------ Collected data ------
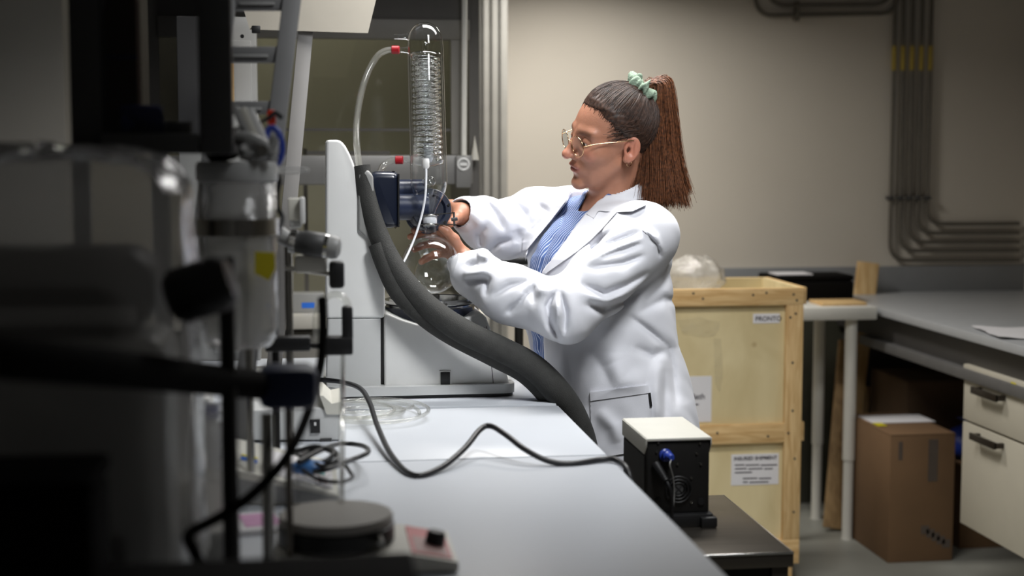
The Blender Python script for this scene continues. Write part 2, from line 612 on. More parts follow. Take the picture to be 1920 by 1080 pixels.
# ------------------------------------------------------------------ grey panel band and desk along the right wall
sp0 = onY(1360, 502, WALL_Y).z
struct('trim_3', MB().box2((onY(1290, 520, 5.6).x, WALL_Y - 0.02, 0.82), (RIGHT_X, WALL_Y, onY(1750, 498, WALL_Y).z), 0.002), M_SPLASH,
       label='grey splashback panel on the back wall')
DZ = 0.87
DX = onZ(1690, 588, DZ).x
dk = thing('wall_desk', 'long grey laminate desk along the right wall', 'desk', (DX, 4.0, 0))
obj('desk_top', MB().box2((DX, 1.6, DZ - 0.03), (RIGHT_X, WALL_Y - 0.02, DZ), 0.003), M_DESK, dk)
obj('front_rail', MB().box2((DX + 0.05, 1.6, DZ - 0.13), (DX + 0.075, WALL_Y - 0.03, DZ - 0.03), 0.002), M_DESKU, dk)
obj('lower_rail', MB().box2((DX + 0.02, 1.6, DZ - 0.165), (DX + 0.075, WALL_Y - 0.35, DZ - 0.13), 0.003), mat('desk_rail', rgb(96, 95, 94), 0.5), dk)
obj('end_panel', MB().box2((DX + 0.08, WALL_Y - 0.06, 0), (RIGHT_X, WALL_Y - 0.03, DZ - 0.03)), M_DESKU, dk)
obj('leg', MB().box2((DX + 0.03, 2.0, 0), (DX + 0.07, 2.04, DZ - 0.165)), M_DESKU, dk)
obj('leg', MB().box2((RIGHT_X - 0.07, 2.0, 0), (RIGHT_X - 0.03, 2.04, DZ - 0.03)), M_DESKU, dk)

# hanging drawer unit under the desk
cx = DX + 0.035
yb = onX(1808, 700, cx).y                 # far front corner
yf = yb - 0.46
zt = onX(1808, 682, cx).z
zb = onX(1808, 984, cx).z
cz = onX(1808, 788, cx).z
cu = thing('drawer_unit', 'cream drawer unit with dark bar handles hung under the desk', 'cabinet', (cx, yb, zb))
obj('body', MB().box2((cx + 0.02, yf, zb), (cx + 0.5, yb, zt - 0.035), 0.002), M_CAB, cu)
lid = obj('top_panel', MB().box2((cx - 0.002, yf - 0.005, zt - 0.033), (cx + 0.5, yb + 0.004, zt), 0.003), M_CAB, cu)
obj('warning_sticker', MB().box2((cx - 0.003, onX(1903, 715, cx).y - 0.012, zt - 0.026), (cx - 0.0015, onX(1903, 715, cx).y + 0.02, zt - 0.008)), M_YELLOW, lid)
for (z0, z1, hz) in ((cz + 0.004, zt - 0.042, onX(1848, 734, cx).z), (zb, cz - 0.004, onX(1872, 832, cx).z)):
    dr = obj('drawer', MB().box2((cx, yf, z0), (cx + 0.02, yb, z1), 0.002), M_CAB, cu)
    hy = yb - 0.20
    hb = MB().box2((cx - 0.034, hy - 0.085, hz - 0.011), (cx - 0.024, hy + 0.085, hz + 0.011), 0.002)
    hb.box2((cx - 0.03, hy - 0.085, hz - 0.008), (cx, hy - 0.073, hz + 0.008)).box2((cx - 0.03, hy + 0.073, hz - 0.008), (cx, hy + 0.085, hz + 0.008))
    obj('handle', hb, M_DARKSTEEL, dr)
# sheet of paper on the desk
c = onZ(1912, 624, DZ + 0.004)
gv, gf = [], []
for i in range(9):
    for j in range(7):
        u, v = i / 8 - .5, j / 6 - .5
        gv.append((c.x + u * 0.21 + v * 0.05, c.y + v * 0.29 - u * 0.05, DZ + 0.003 + 0.012 * max(0, abs(u) - 0.25) + 0.004 * math.sin(6 * v + 4 * u) ** 2))
for i in range(8):
    for j in range(6):
        gf.append((i * 7 + j, (i + 1) * 7 + j, (i + 1) * 7 + j + 1, i * 7 + j + 1))
tag(link_mesh('paper_sheet', gv, gf, M_PAPER, base=(c.x, c.y, DZ)), 'crumpled white sheet lying on the grey wall desk', 'paper')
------
#### Objective
Leave the pictures out and please restate exactly the lines running from the start of the material through the one with "obj('leg', MB().box2((RIGHT_X - 0.07, 2.0, 0), (RIGHT_X".

#### Answer in full
The Blender Python script for this scene continues. Write part 2, from line 612 on. More parts follow. Take the picture to be 1920 by 1080 pixels.
# ------------------------------------------------------------------ grey panel band and desk along the right wall
sp0 = onY(1360, 502, WALL_Y).z
struct('trim_3', MB().box2((onY(1290, 520, 5.6).x, WALL_Y - 0.02, 0.82), (RIGHT_X, WALL_Y, onY(1750, 498, WALL_Y).z), 0.002), M_SPLASH,
       label='grey splashback panel on the back wall')
DZ = 0.87
DX = onZ(1690, 588, DZ).x
dk = thing('wall_desk', 'long grey laminate desk along the right wall', 'desk', (DX, 4.0, 0))
obj('desk_top', MB().box2((DX, 1.6, DZ - 0.03), (RIGHT_X, WALL_Y - 0.02, DZ), 0.003), M_DESK, dk)
obj('front_rail', MB().box2((DX + 0.05, 1.6, DZ - 0.13), (DX + 0.075, WALL_Y - 0.03, DZ - 0.03), 0.002), M_DESKU, dk)
obj('lower_rail', MB().box2((DX + 0.02, 1.6, DZ - 0.165), (DX + 0.075, WALL_Y - 0.35, DZ - 0.13), 0.003), mat('desk_rail', rgb(96, 95, 94), 0.5), dk)
obj('end_panel', MB().box2((DX + 0.08, WALL_Y - 0.06, 0), (RIGHT_X, WALL_Y - 0.03, DZ - 0.03)), M_DESKU, dk)
obj('leg', MB().box2((DX + 0.03, 2.0, 0), (DX + 0.07, 2.04, DZ - 0.165)), M_DESKU, dk)
obj('leg', MB().box2((RIGHT_X - 0.07, 2.0, 0), (RIGHT_X - 0.03, 2.04, DZ - 0.03)), M_DESKU, dk)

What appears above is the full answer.